Monday, August 01, 2011

Review - Zookeeper

The animals in Zookeeper have the ability to talk to humans. This is a skill they have secretly harboured for years because humans can't handle such a seismic revelation, but after daring to spark up a conversation with zookeeper Griffin Keyes (Kevin James) what do they do with their amazing gift for interspecies communication? They try to order pizza over the phone, they persuade Griffin to take them to dinner at a TGI Fridays restaurant, and above all, they focus their attentions on helping Griffin rekindle his relationship with materialistic bitch Stephanie (Leslie Bibb). Aren't there more pressing and interesting things the animals could be doing with their time? If there are, Zookeeper certainly isn't interested in them.

For Zookeeper is only interested in following the predictable template of the Kevin James vehicle. Yes, Mr James now appears to be a bona-fide movie star (although how and when this was allowed to happen, I'm not sure) and therefore we have to watch him carry a movie, which means we have to watch him fall over a lot. In Zookeeper, James gets hit by a tyre swing and falls over, he attempts some acrobatics at a wedding and falls over, he runs into a signpost and falls over. As an actor, James is a bland, unimaginative presence, who only appears animated during his many pratfalls. Despite his lack of any discernible personality and propensity for bungling, Griffin ends up having the pick of two women; the aforementioned Stephanie, who will only be with him if he gives up his career, and his co-worker Kate (Rosario Dawson), whom everyone knows he will ultimately end up with.
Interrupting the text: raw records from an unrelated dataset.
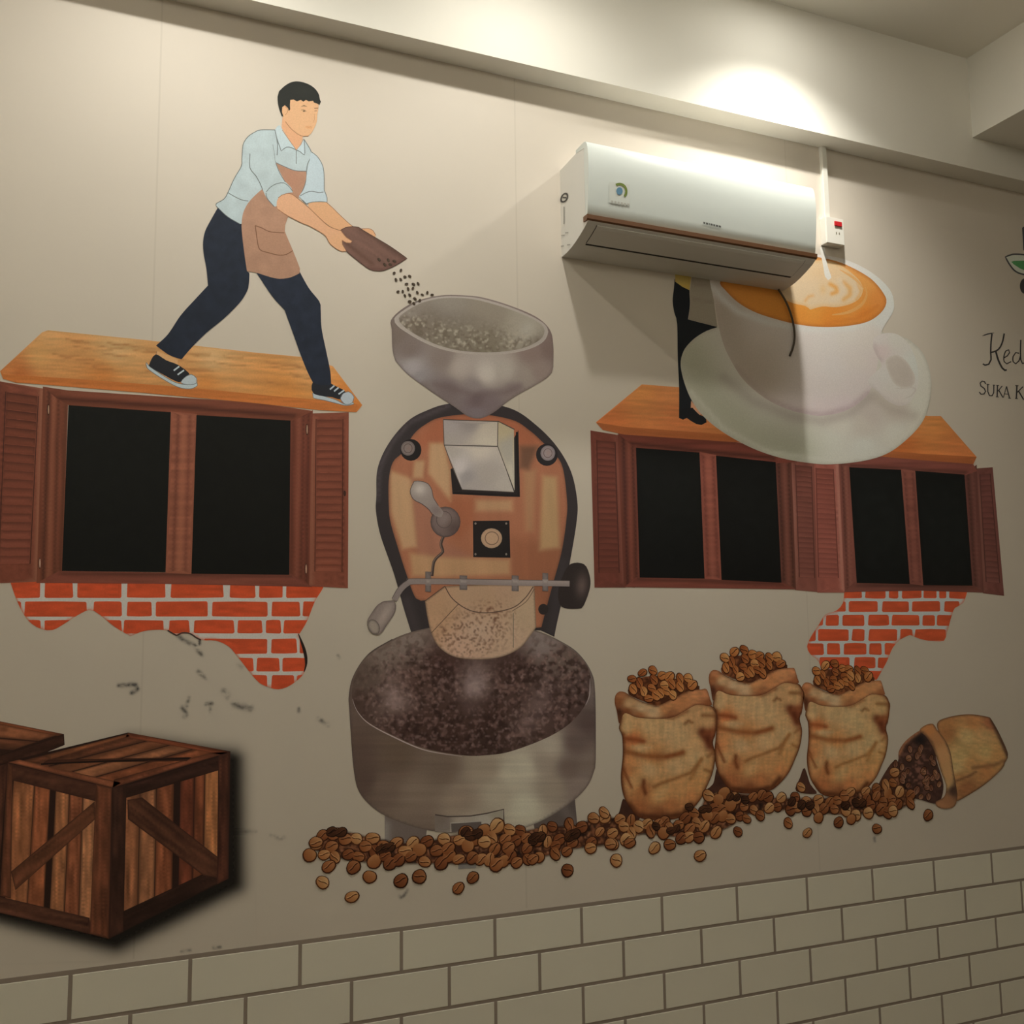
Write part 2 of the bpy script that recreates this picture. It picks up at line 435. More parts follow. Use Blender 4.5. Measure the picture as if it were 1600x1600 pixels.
def tri_fill(poly, res):
    n = len(poly); V = [Vector(p) for p in poly]
    if res:
        P = np.array(poly); x0, y0 = P.min(0); x1, y1 = P.max(0)
        xs = np.arange(x0+res/2, x1, res); ys = np.arange(y0+res/2, y1, res*.87)
        gx, gy = np.meshgrid(xs, ys); gx = gx+(np.arange(len(ys)) % 2)[:, None]*res*.5
        Q = np.stack([gx.ravel(), gy.ravel()], 1)
        Q = Q[inside(P, Q)]
        if len(Q): Q = Q[seg_dist(poly, Q, True) > res*.45]
        V += [Vector(q) for q in Q]
    r = delaunay_2d_cdt(V, [(k, (k+1) % n) for k in range(n)], [], 1, 1e-4)
    return np.array([tuple(v) for v in r[0]]), [tuple(t) for t in r[2]]

def shape_geo(sh):
    if sh[0] == 'F':
        _, pts, col, res, sm, step, soft = sh
        poly = smooth_pts(pts, True, step) if sm else [tuple(p[:2]) for p in pts]
        Q, T = tri_fill(poly, res)
        ref = tuple(np.mean(np.array(poly), 0))
        C = colour(col, Q, ref, poly)
        A = np.ones(len(Q))
        if soft:
            d = seg_dist(poly, Q, True); t = np.clip(d/soft, 0, 1); A = t*t*(3-2*t)
        return Q, T, C, A
    _, pts, w_, col, sm, closed, taper = sh
    P = np.array(smooth_pts(pts, closed, 4.0) if sm else [p[:2] for p in pts], float)
    n = len(P)
    if closed: tn = np.roll(P, -1, 0)-np.roll(P, 1, 0)
    else:
        tn = np.zeros_like(P); tn[1:-1] = P[2:]-P[:-2]; tn[0] = P[1]-P[0]; tn[-1] = P[-1]-P[-2]
    tn /= np.maximum(np.hypot(tn[:, 0], tn[:, 1]), 1e-9)[:, None]
    nn = np.stack([-tn[:, 1], tn[:, 0]], 1)
    ww = np.full(n, w_/2.0)
    if taper: ww = ww*(.25+.75*np.sin(np.linspace(0, PI, n)))
    Q = np.concatenate([P+nn*ww[:, None], P-nn*ww[:, None]])
    T = []
    for k in range(n if closed else n-1):
        j = (k+1) % n; T += [(k, j, n+j), (k, n+j, n+k)]
    C = colour(col, Q, tuple(P.mean(0)))
    return Q, T, C, np.ones(len(Q))

def art(name, parent, shapes, layer, label=None, mat_=None, kind=None):
    """one flat printed piece: shapes stacked in order on the wall from `layer` up"""
    V = []; T = []; C = []; k0 = 0
    for i, sh in enumerate(shapes):
        Q, t, c, a = shape_geo(sh)
        off = .0002+(layer+i*.12)*LAY
        X, Z = wall_xz(Q[:, 0], Q[:, 1], off)
        V.append(np.stack([X, np.full(len(X), -off), Z], 1))
        Tn = []
        for q in t:
            a0, b0, c0 = (V[-1][q[m]] for m in range(3))
            # face the room
            s = (b0[0]-a0[0])*(c0[2]-a0[2])-(b0[2]-a0[2])*(c0[0]-a0[0])
            Tn.append(tuple(k0+m for m in (q if s > 0 else q[::-1])))
        T += Tn; k0 += len(Q)
        C.append(np.concatenate([s2l(c), a[:, None]], 1))
    V = np.concatenate(V); C = np.concatenate(C)
    p = wpos(parent) if parent is not None else Vector((0, 0, 0))
    me = bpy.data.meshes.new(name)
    o = bpy.data.objects.new(name, me)
    if parent is None:
        p = Vector(((V[:, 0].min()+V[:, 0].max())/2, 0, V[:, 2].min())); o.location = p
    me.from_pydata((V-np.array(p)).tolist(), [], T)
    at_ = me.color_attributes.new('ink', 'FLOAT_COLOR', 'POINT')
    at_.data.foreach_set('color', C.astype(np.float32).ravel())
    me.materials.append(mat_ or INK); me.update()
    link(o, parent)
    if label: o['label'] = label
    if kind: o['kind'] = kind
    return o
def mural(name, label, cat, px, py, group=None):
    x, z = wall_xz(px, py)
    return thing(name, label, cat, (float(x), 0, float(z)), group)
def at8(ox, oy, s, pts):
    return [(ox+p[0]/s, oy+p[1]/s)+tuple(p[2:]) for p in pts]
def lerp(a, b, t): return (a[0]+(b[0]-a[0])*t, a[1]+(b[1]-a[1])*t)
def quad(q, u0, v0, u1, v1):
    """sub-quad of a four-cornered panel q = (top left, top right, bottom right, bottom left)"""
    def pt(u, v): return lerp(lerp(q[0], q[1], u), lerp(q[3], q[2], u), v)
    return [pt(u0, v0), pt(u1, v0), pt(u1, v1), pt(u0, v1)]
def clip_convex(sub, clip):
    """polygon sub (any) cut by the convex polygon clip"""
    A = sum(clip[i-1][0]*clip[i][1]-clip[i][0]*clip[i-1][1] for i in range(len(clip)))
    if A < 0: clip = clip[::-1]
    out = [tuple(p[:2]) for p in sub]
    for i in range(len(clip)):
        a, b = clip[i-1], clip[i]; inp = out; out = []
        if not inp: return []
        def side(p): return (b[0]-a[0])*(p[1]-a[1])-(b[1]-a[1])*(p[0]-a[0])
        for j in range(len(inp)):
            p, q = inp[j-1], inp[j]; sp, sq = side(p), side(q)
            if (sp >= 0) != (sq >= 0):
                t = sp/(sp-sq); out.append(lerp(p, q, t))
            if sq >= 0: out.append(q)
    res = []
    for p in out:
        if not res or math.hypot(p[0]-res[-1][0], p[1]-res[-1][1]) > .3: res.append(p)
    while len(res) > 2 and math.hypot(res[0][0]-res[-1][0], res[0][1]-res[-1][1]) < .3: res.pop()
    return res
def area(p): return abs(sum(p[i-1][0]*p[i][1]-p[i][0]*p[i-1][1] for i in range(len(p))))/2

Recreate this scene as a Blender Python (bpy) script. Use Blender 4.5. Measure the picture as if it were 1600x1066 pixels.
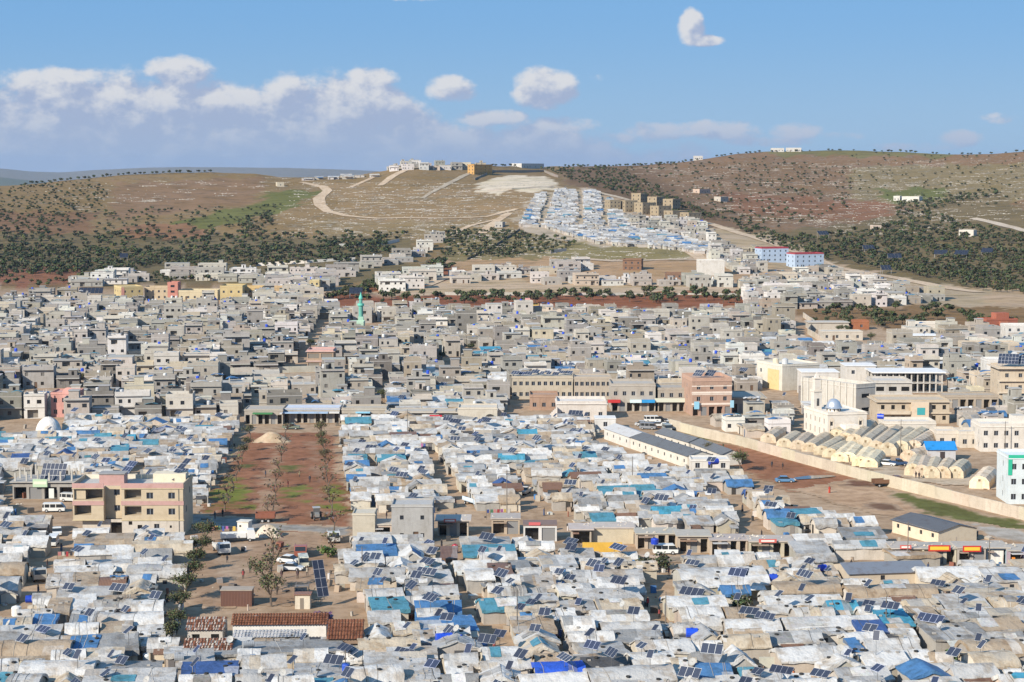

Before Griffin settles on the right girl, however, we have to sit through an unspeakably tedious farce in which the animals give him various tips on how to secure a mate.

An idle thought crossed my mind as I watched Zookeeper – this is the second film I've watched in which Kevin James gets caught pissing outdoors by a group of women. Is this some weird fetish James has managed to smuggle into both his new film and Grown Ups? I'd like to think so, just because I was desperate for any hint of subversion in this dismally idiotic fare. All of the animals are voiced by celebrities, but to grating effect; Sylvester Stallone and Cher play a bickering lion couple, Adam Sandler is a monkey and Maya Rudolph is an extraordinarily annoying presence as a sassy giraffe. The star turn among the animal voices is Nick Nolte as a gruff, lonely gorilla who strikes up a friendship with Griffin. Imagining that Nick Nolte is really sweltering inside that cheap gorilla suit (and therefore doing something to earn his fee) rather than simply providing his voice is a thought that's a whole lot funnier than any of the 'comedy' Zookeeper serves up.

It's a bad sign when an audience is imagining things more entertaining than the film they're watching. Zookeeper has no wit, intelligence or invention, but perhaps the most dispiriting aspect of the whole picture is the presence of Rosario Dawson in this worthless endeavour. She plays a sweet, unassuming zookeeper who is offered a position at a sanctuary in Nairobi, which necessitates the predictable last-minute dash to the airport by Griffin, but aside from her general 'niceness' she has been given no personality traits whatsoever. Has the paucity of decent roles for women in Hollywood reached such endemic proportions that a genuinely talented, charismatic actress like Dawson is reduced to playing barely-there love interest to Kevin James? The imbalance between this romantic pair is so laughable that there can be no satisfaction seeing her end up with such a buffoonish jackass. "Why didn't she go to Nairobi?" a confused little girl sitting near me at the screening asked as the credits roll. There is no answer that makes sense.